TASK TO COMPLETE: Bring together all lines of the material below that contain the string "Python".
## BEGIN SOURCE RECORDS
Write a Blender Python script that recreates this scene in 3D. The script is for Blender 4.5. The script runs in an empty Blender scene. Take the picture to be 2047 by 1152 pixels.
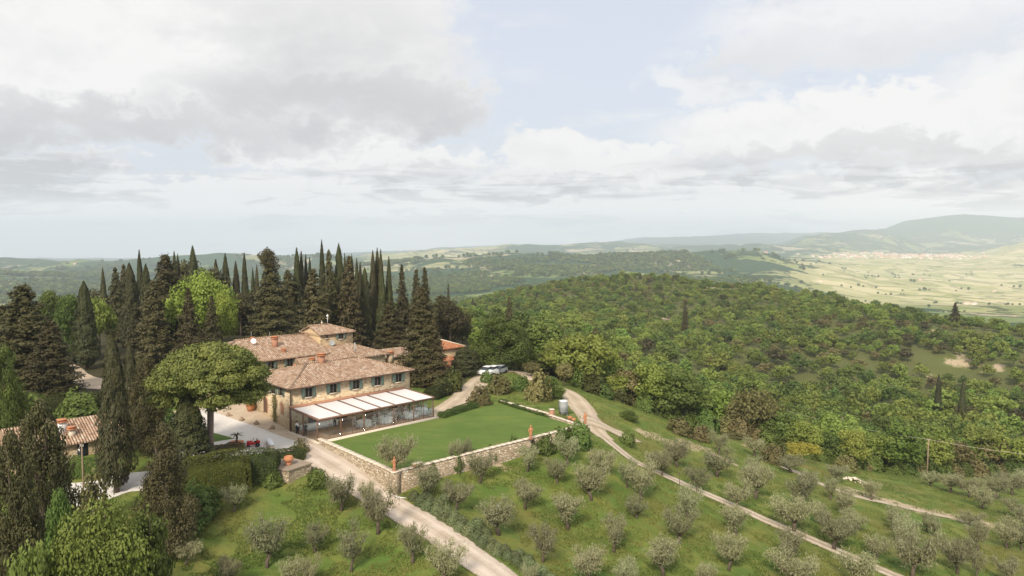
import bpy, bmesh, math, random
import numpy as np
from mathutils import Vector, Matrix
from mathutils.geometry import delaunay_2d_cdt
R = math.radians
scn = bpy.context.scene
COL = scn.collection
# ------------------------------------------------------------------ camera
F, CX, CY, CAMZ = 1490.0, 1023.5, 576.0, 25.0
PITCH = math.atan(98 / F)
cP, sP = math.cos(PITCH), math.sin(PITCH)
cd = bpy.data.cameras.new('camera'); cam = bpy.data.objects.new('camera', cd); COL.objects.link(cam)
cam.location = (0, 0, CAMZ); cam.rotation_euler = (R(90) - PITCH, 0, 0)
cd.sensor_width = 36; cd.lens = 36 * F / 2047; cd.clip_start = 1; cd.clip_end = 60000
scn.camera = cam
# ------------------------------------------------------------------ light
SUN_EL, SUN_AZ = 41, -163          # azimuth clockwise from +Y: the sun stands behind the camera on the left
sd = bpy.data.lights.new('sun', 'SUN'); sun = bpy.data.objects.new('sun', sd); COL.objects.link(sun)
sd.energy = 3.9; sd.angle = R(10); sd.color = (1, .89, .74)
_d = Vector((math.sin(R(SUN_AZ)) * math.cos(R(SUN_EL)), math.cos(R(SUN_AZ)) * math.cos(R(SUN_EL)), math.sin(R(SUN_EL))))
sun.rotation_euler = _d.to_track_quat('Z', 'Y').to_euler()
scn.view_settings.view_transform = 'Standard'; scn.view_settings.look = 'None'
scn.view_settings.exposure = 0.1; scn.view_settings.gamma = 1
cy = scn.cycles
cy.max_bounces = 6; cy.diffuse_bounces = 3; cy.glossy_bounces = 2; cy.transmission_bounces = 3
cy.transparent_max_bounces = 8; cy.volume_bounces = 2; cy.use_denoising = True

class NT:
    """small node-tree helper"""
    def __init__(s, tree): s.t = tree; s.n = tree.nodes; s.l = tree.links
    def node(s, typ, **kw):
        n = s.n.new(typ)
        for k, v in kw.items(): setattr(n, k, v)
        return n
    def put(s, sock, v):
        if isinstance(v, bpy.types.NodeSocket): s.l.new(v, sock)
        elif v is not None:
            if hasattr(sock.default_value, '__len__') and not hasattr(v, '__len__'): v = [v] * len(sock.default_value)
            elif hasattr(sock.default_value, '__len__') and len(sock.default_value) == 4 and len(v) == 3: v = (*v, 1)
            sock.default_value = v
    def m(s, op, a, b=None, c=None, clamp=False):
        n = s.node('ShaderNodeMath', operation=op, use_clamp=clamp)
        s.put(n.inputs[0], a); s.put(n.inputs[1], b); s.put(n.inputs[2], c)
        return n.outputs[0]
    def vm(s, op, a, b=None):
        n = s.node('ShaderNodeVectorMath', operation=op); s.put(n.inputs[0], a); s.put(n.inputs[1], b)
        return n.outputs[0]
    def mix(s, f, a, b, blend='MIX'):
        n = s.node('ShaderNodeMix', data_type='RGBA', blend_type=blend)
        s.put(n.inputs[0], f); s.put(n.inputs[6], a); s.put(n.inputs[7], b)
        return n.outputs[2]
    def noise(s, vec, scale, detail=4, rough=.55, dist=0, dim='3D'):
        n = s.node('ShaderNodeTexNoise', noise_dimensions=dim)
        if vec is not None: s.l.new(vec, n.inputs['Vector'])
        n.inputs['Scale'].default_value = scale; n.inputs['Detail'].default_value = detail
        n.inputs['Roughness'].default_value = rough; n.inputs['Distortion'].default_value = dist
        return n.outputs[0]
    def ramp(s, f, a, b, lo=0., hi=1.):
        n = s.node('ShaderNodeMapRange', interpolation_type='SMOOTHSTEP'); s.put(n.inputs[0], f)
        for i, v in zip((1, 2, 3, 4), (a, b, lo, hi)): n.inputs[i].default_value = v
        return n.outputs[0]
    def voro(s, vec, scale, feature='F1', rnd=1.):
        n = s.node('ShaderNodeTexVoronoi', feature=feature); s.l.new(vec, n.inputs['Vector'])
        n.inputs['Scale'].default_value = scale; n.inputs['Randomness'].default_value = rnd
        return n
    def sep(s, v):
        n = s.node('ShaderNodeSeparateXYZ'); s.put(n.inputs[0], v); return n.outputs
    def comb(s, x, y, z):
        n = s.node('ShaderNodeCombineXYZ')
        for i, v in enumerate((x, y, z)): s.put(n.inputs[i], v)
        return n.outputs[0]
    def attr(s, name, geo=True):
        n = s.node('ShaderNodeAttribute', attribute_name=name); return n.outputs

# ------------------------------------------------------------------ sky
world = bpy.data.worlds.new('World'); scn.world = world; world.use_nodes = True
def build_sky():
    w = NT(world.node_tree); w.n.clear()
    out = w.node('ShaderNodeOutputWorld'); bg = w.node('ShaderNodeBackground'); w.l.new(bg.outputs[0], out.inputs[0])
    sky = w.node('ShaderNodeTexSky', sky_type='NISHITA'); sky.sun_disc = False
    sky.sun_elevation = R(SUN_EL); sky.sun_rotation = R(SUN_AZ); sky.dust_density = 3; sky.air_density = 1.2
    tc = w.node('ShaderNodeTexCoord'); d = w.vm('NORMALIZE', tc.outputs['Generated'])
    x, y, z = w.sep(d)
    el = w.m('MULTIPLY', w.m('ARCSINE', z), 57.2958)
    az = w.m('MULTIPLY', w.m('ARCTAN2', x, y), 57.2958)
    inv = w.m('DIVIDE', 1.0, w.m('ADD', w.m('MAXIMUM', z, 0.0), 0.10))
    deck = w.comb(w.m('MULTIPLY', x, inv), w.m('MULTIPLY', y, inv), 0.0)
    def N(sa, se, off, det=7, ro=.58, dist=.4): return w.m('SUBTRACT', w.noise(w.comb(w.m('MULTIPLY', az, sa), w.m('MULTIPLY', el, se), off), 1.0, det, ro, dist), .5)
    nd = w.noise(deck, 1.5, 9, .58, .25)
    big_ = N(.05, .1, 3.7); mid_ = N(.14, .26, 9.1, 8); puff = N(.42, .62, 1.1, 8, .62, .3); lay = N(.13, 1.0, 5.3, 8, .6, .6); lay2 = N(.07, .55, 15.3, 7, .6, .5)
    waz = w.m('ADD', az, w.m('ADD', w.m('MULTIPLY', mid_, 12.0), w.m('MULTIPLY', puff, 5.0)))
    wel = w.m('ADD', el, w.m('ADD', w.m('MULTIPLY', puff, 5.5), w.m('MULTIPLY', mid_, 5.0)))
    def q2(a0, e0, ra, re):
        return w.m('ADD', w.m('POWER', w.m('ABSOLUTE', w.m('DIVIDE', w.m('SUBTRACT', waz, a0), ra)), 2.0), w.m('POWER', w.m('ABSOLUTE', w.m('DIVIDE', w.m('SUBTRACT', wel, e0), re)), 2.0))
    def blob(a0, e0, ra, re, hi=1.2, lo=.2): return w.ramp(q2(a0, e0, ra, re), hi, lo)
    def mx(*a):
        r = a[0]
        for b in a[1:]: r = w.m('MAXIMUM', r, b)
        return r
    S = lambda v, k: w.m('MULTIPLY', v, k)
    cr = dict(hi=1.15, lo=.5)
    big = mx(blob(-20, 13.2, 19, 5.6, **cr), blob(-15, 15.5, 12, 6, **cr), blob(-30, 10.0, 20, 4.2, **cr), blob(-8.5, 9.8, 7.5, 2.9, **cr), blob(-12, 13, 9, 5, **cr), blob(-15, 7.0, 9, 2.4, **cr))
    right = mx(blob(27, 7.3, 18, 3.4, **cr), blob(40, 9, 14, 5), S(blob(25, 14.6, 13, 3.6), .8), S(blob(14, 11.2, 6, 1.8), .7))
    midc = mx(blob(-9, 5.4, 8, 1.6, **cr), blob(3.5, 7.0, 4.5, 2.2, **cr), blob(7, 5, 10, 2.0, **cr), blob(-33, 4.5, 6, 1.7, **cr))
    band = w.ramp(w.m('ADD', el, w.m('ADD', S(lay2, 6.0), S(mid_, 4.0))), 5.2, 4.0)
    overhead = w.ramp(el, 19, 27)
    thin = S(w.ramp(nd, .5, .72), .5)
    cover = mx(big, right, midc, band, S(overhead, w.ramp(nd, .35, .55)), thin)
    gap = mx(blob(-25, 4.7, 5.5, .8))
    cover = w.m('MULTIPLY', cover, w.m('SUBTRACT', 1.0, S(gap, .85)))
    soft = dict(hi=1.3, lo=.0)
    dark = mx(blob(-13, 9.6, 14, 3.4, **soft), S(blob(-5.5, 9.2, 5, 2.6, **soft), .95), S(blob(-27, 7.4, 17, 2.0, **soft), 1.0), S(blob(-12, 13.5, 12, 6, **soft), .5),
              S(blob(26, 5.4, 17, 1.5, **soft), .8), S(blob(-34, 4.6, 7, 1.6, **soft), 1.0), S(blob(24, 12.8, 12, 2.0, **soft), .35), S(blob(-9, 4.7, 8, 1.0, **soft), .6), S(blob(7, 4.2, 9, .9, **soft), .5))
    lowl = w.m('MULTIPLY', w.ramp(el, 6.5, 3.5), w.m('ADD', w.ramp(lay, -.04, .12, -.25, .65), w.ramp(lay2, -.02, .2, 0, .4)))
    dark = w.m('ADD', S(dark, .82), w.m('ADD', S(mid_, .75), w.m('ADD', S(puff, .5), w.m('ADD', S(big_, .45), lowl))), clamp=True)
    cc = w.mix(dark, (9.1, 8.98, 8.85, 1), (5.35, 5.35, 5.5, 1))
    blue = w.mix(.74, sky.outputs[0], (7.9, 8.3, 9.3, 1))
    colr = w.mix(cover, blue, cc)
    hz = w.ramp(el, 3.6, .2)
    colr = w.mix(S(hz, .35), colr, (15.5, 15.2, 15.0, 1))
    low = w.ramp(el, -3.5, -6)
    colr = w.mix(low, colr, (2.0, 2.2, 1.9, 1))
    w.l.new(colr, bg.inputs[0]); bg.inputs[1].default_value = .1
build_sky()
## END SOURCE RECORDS
## BEGIN SOURCE RECORDS
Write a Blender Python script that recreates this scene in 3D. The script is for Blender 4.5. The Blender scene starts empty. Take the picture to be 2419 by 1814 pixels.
## END SOURCE RECORDS
OUTPUT OF THE EXERCISE:
Write a Blender Python script that recreates this scene in 3D. The script is for Blender 4.5. The script runs in an empty Blender scene. Take the picture to be 2047 by 1152 pixels.
Write a Blender Python script that recreates this scene in 3D. The script is for Blender 4.5. The Blender scene starts empty. Take the picture to be 2419 by 1814 pixels.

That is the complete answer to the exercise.